Making a Life and not just a Living

Whatever you do, do it from the heart for the Lord and not for people. Colossians 3:23 (CEB)

I have grown up and grown old with Madonna, and I have always been fascinated by her ability to reinvent herself in world that, as a whole, is incredibly resistant to change.  I recently ran across a quote from an interview she did with Vanity Fair many moons ago, and Madonna said, “This is what my music is about…every time I accomplish something great, I feel like a special human being, but after a little while, I feel mediocre and uninteresting again, and I find I have to get past this again and again. My drive in life is from the horrible fear of being mediocre, and I have to prove to myself and to others that I am somebody.”  

Madonna’s work is not just about work; it’s about her. It’s about self-promotion, self-provision, self-fulfillment or self-justification.

And it makes me sad for her. She is looking for something that she will never find—at least not in any kind of permanent sense. Because she is leaning to her own efforts to give her something only God can provide.  The knowledge that we are special and unique and precious, not because of what we do but because of Whose we are.
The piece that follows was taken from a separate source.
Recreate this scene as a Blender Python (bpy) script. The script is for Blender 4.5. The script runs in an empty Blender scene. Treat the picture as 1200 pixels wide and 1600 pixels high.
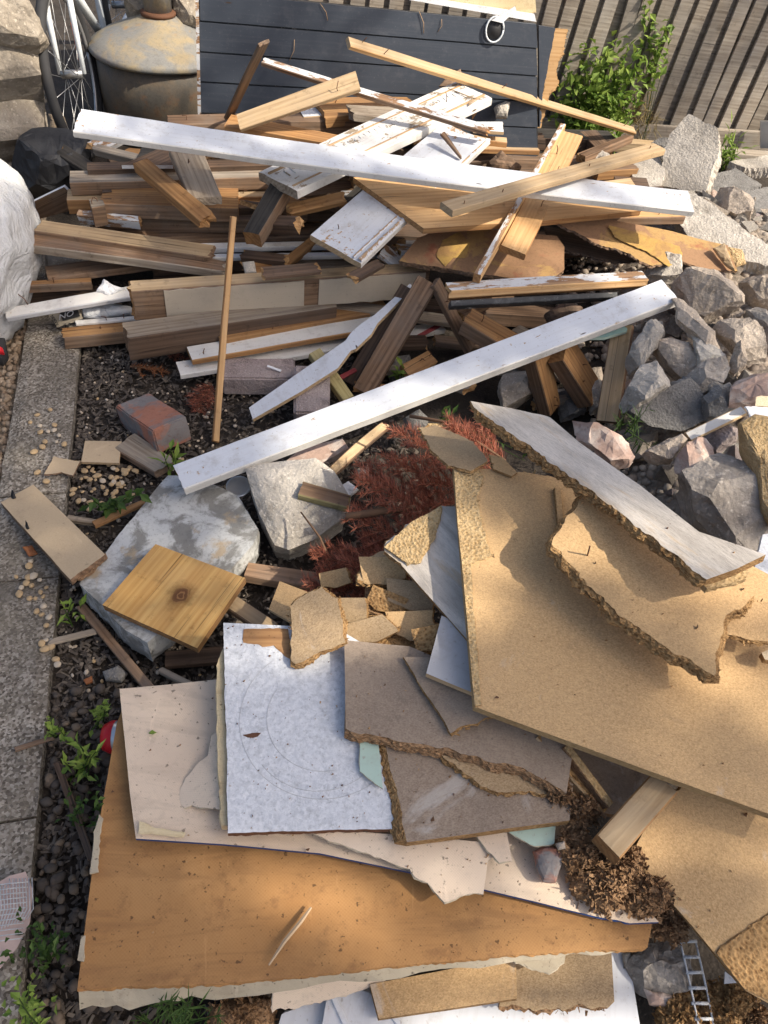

It is a mistake that many of us are making at increasingly alarming rates.  We look to our work—be it as a student, a parent, a volunteer, a butcher, a baker or a candlestick maker—to give ourselves an identity and to justify our existence.  And because what we do, what we achieve, what position we hold will never be enough in itself to bring meaning to our lives, we can never get to the place we need to be. We over work. We are stressed. We are anxious. We are afraid.

And on the flip side, if our work means nothing, if it is just a means to an end, just a paycheck, just a way of paying the bills, then there is no meaning and no joy.

You would think you could look to Jesus for an answer here…except for the fact that there is no Biblical record of Jesus ever actually holding down a job. Seriously. We call him a carpenter, but there is no verse about Jesus building a house or a barn or even a hut. There’s certainly no record of him taking bids for jobs or building a house on spec.

He was a teacher and a doctor. He was a storyteller and a weather predictor.  He was a food distributor and a litigator. And some claim he was a bellhop because he was always taking people’s baggage.  Work for Jesus was indeed a gracious expression of creative energy in service to others.

That’s the work wisdom we can take from Jesus. Whatever you do, work at it with all your heart in service to the Lord. We can continue to be teachers and nurses and lawyers and social workers and ditch diggers and builders with the realization that our work has value, not because it contributes to our own wellbeing—but because we work for the wellbeing of others. Whether it’s making the streets safer, the bathrooms cleaner, the students smarter or the day better.

While we all have to pay the rent, put food on the table and keep our kids in clothes, we should never lose sight of the fact of Whose we are. If we do what we do to glorify God rather than to impress our neighbors, please our parents or boost our own egos, we stay on track to make a life and not just a living.